Most readers will more or less agree with our definitions of a humane and cultured civilisation. Hence we shall focus on our understanding of what a sustainable civilisation is. For us this means a society which acts to ensure that (1) its food comes from agricultural and husbandry systems that do not deplete soil and do not depend on artificial fertilisers and that fisheries are not depleted, (2) its water resources stay clean and untainted by industrial systems, (3) its energy system depends on renewable energies, (4) all wastes, liquid or solid, commercial, industrial or domestic are recycled (5) its human population stays more or less constant and above all, (6) its population is not obsessed by the accumulation of wealth and power. Our incessant greed and desire for more wealth is at the core of our predicament. Accumulation of material wealth is incompatible with sustainability. This needs to be understood. As long as we do not address our greed and excessive wants, we are in a self defeating cycle of delusions based on wishful thinking fuelled by fantasies of sustainable development.

Conversely, sustainability does not mean to live as paupers in want and destitution, nor does it mean to live in austerity and self inflicted poverty. It means to strive for a balance between our legitimate needs and our desire for material comforts. It means to honestly re-assess our desire for more material goods.

Do we really need this latest electronic gadget with so much “apps” we shall never use? Do we really need this latest, trendy dress that we shall wear only a few times? Do we really want to travel by air to this far away place for a few days of stressful holidays? We really need to have a long hard look at our own personal consumption habits and see where we are satisfying reasonable needs or, in fact, just feeding the global machine of infinite economic growth. In so doing we might actually save some money and ease our financial burdens.

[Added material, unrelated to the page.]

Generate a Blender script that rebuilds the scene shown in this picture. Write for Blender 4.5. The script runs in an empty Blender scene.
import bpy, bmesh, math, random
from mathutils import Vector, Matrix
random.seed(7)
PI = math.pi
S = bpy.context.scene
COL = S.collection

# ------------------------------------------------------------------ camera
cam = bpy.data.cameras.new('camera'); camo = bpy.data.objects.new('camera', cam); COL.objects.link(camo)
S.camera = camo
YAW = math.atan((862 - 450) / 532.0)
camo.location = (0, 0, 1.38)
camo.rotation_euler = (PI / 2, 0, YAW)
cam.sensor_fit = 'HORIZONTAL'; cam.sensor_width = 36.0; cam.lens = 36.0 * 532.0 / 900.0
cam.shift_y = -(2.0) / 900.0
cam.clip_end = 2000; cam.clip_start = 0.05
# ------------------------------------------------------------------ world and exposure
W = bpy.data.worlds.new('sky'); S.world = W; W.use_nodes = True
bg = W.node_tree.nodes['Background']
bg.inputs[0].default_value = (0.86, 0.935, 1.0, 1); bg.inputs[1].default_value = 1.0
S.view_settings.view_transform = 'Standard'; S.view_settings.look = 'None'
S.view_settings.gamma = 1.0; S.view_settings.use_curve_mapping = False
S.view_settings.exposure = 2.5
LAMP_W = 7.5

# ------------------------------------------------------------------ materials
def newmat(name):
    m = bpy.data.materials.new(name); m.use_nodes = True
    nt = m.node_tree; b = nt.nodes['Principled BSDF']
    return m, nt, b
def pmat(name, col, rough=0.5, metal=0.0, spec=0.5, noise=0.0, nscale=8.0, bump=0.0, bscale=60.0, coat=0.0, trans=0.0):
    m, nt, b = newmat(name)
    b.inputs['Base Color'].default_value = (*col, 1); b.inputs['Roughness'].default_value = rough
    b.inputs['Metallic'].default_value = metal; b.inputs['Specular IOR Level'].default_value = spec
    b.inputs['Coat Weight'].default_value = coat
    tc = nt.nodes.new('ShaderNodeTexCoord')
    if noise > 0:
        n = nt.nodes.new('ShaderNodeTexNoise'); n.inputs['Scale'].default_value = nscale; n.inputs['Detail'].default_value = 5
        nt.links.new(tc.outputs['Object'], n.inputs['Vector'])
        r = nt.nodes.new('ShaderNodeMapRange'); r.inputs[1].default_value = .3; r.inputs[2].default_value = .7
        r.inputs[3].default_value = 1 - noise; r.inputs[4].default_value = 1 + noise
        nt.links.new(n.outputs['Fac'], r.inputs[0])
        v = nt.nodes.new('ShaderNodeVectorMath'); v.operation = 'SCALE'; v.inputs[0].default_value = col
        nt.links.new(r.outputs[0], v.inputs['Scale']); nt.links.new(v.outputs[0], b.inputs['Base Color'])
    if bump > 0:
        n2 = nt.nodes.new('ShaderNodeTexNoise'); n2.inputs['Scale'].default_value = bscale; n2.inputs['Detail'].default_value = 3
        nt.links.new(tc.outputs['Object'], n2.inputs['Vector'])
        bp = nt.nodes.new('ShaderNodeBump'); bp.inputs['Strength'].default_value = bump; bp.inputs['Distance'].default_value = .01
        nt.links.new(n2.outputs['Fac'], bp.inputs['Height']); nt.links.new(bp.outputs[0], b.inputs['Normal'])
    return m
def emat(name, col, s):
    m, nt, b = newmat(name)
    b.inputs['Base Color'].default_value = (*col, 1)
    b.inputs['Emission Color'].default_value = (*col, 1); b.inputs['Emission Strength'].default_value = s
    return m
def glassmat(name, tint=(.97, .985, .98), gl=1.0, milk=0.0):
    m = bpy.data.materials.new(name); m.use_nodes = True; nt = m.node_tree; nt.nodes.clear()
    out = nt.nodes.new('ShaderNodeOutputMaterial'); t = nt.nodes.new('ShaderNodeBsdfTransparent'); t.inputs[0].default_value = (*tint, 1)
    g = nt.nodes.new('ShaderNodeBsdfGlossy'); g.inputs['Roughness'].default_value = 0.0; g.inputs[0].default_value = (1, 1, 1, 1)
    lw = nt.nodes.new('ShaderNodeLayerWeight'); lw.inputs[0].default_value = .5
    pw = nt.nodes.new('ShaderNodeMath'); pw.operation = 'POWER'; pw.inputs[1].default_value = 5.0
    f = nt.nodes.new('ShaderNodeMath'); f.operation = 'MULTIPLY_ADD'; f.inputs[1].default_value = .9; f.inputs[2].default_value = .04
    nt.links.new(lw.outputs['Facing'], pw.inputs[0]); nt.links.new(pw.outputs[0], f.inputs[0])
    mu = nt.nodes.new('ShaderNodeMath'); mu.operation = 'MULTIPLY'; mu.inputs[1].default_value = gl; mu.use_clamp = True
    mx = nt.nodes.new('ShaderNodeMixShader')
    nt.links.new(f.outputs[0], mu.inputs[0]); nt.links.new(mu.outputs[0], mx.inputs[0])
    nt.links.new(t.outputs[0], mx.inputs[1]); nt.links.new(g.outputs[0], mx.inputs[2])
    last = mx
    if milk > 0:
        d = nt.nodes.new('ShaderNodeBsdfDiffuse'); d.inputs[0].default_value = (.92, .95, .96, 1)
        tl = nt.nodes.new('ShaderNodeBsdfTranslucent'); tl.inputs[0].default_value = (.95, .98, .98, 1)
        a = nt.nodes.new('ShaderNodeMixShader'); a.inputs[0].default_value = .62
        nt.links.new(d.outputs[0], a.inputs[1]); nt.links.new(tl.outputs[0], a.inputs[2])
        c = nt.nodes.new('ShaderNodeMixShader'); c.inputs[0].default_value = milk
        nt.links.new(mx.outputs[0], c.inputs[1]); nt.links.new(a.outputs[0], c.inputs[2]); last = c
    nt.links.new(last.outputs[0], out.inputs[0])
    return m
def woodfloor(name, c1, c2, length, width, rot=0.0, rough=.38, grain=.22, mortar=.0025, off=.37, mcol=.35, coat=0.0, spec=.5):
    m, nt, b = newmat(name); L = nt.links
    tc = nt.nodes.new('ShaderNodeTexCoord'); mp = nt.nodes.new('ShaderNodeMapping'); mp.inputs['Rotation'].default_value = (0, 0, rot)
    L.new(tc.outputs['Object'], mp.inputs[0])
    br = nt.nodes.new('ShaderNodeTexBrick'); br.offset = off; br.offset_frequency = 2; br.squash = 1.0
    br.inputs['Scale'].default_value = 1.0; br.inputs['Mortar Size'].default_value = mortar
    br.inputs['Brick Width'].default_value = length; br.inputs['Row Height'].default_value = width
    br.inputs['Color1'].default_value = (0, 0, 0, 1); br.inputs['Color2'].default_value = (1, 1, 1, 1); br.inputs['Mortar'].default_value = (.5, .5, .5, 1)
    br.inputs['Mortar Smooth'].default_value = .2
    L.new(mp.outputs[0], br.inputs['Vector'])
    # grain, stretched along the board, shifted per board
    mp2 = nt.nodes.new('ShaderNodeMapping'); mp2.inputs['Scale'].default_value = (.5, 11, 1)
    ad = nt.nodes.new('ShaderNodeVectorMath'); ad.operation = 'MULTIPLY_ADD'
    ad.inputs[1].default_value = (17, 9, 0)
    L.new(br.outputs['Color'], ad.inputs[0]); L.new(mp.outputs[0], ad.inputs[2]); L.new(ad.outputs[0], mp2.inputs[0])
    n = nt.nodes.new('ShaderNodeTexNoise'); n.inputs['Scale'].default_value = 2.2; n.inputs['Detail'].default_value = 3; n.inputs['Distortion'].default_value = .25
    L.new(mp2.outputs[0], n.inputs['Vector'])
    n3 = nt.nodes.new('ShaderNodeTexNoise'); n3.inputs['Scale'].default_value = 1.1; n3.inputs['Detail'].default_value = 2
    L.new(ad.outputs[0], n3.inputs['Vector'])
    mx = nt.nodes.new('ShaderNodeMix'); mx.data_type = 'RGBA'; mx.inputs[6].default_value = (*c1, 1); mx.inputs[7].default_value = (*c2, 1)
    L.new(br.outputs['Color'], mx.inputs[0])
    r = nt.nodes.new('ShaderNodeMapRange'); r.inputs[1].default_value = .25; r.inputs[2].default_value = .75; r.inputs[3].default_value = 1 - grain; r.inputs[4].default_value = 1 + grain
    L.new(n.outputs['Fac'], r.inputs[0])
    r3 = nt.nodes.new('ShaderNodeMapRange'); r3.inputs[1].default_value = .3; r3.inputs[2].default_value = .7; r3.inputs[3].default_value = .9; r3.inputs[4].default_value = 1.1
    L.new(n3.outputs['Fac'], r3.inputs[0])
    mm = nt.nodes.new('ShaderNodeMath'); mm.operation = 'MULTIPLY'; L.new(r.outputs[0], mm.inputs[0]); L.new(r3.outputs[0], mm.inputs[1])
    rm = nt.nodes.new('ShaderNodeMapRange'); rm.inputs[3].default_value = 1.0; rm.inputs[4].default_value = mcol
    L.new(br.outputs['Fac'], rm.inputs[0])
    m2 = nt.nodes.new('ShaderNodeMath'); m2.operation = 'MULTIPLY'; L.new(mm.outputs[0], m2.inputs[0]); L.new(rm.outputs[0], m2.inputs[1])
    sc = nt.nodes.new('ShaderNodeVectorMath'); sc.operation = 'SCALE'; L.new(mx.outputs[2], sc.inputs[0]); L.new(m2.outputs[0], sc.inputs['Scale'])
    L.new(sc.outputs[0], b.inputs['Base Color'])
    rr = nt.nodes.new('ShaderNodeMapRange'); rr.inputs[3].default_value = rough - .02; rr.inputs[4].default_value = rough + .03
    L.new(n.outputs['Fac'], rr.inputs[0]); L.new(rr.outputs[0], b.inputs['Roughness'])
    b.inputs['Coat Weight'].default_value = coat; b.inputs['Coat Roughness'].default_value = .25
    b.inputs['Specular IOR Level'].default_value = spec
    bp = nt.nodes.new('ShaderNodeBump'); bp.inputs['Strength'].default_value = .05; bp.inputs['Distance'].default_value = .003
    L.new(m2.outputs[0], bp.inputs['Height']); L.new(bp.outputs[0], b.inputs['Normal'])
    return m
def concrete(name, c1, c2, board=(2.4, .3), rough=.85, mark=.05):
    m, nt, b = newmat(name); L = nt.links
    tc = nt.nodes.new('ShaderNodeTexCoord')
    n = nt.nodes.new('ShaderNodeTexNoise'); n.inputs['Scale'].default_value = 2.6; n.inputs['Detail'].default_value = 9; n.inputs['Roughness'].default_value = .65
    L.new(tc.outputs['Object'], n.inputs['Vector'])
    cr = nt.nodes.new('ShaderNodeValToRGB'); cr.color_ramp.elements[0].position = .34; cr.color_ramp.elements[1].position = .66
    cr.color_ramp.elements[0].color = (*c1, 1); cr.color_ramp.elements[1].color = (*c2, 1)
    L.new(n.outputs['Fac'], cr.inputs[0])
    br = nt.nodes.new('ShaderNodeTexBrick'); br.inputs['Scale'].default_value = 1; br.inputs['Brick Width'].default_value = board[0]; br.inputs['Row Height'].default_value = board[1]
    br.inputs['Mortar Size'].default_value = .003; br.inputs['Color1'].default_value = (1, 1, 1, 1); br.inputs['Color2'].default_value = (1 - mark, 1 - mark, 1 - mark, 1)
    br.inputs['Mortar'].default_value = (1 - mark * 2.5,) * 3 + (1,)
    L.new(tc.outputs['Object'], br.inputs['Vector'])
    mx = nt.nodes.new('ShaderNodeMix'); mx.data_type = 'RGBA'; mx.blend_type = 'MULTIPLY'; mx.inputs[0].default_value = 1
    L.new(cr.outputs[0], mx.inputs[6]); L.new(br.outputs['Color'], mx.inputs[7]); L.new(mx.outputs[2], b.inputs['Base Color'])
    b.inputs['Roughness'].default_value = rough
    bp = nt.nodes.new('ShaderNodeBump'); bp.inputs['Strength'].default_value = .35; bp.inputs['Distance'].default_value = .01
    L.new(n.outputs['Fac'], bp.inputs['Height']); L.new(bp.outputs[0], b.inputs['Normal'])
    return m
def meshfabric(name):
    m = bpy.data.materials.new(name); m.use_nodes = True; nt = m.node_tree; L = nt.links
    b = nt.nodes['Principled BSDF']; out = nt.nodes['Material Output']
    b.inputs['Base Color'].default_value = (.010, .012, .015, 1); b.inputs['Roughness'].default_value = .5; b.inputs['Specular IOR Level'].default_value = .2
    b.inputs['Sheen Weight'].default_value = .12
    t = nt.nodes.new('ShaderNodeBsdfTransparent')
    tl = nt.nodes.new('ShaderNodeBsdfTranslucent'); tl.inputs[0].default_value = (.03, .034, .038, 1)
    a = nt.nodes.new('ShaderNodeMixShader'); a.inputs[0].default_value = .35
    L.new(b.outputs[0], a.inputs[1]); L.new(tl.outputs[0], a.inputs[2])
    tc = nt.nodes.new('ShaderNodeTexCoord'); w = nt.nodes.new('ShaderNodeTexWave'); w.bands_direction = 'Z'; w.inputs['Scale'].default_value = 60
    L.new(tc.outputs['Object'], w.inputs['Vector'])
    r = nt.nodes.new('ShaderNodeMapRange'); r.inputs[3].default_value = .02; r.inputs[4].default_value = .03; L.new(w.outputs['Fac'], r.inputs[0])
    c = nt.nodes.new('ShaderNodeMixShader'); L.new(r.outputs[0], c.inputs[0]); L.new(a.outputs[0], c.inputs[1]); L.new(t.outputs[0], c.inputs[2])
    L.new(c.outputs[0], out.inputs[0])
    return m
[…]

It bears saying that the path to sustainability is not only for Government or businesses to tread, citizens also are invited to travel down that road. Indeed, the commitment of citizens in changing their modes of consumption is an extremely potent force. Together, concerned citizens can overturn governmental and business practices by (1) buying goods and services that were generated in a more sustainable manner, (2) boycotting goods and services from businesses who fail to change, and (3) by ousting elected officials who promise a lot but deliver little. We should not underestimate the force of non violent collective action. On its own, collective action can change civilisations.

Indeed, civilisations which fail to respond adequately to existential challenges in due time inevitably decline and collapse. In the past, civilisations came and went for a number of reasons. For instance, it is highly probable that both the Roman Western Empire and the Central American Mayan Empire declined and collapsed in part due to environmental reasons, having depleted their agricultural bases and failed to respond adequately. In due time, ours will probably overshoot its main resource bases in terms of fossil energy and agriculture lands. If it fails to respond to the changing circumstances, it will enter decline and face collapse.

However, there are examples of civilisations which just about managed to avoid complete collapse and re-emerge sooner or later. The Egyptian and Chinese civilisations are prime examples. Both of them managed to avoid destroying completely their main resource base which was agriculture, thereby enabling another round of civilisation later on.

We need to do the same: maintain our agricultural base more or less functional so that we can rebound in due time (although re-mergence of a civilisation after collapse may take decades or a few centuries!). Alas, this is exactly what we are not doing. Due to technological prowess, our civilisation behaves as if it could grow indefinitely; perpetually find cheap substitutes for all its material and energy needs and use nature as dumping grounds for ever. Our modern industrial civilisation is hell bent on growth for ever with scant regard for the environment and resources. This type of thinking is leading us straight into the swamps of decline. Humanity will nevertheless emerge on the other side of these swamps but at high costs to people and the environment. We have indeed entered an age of consequences.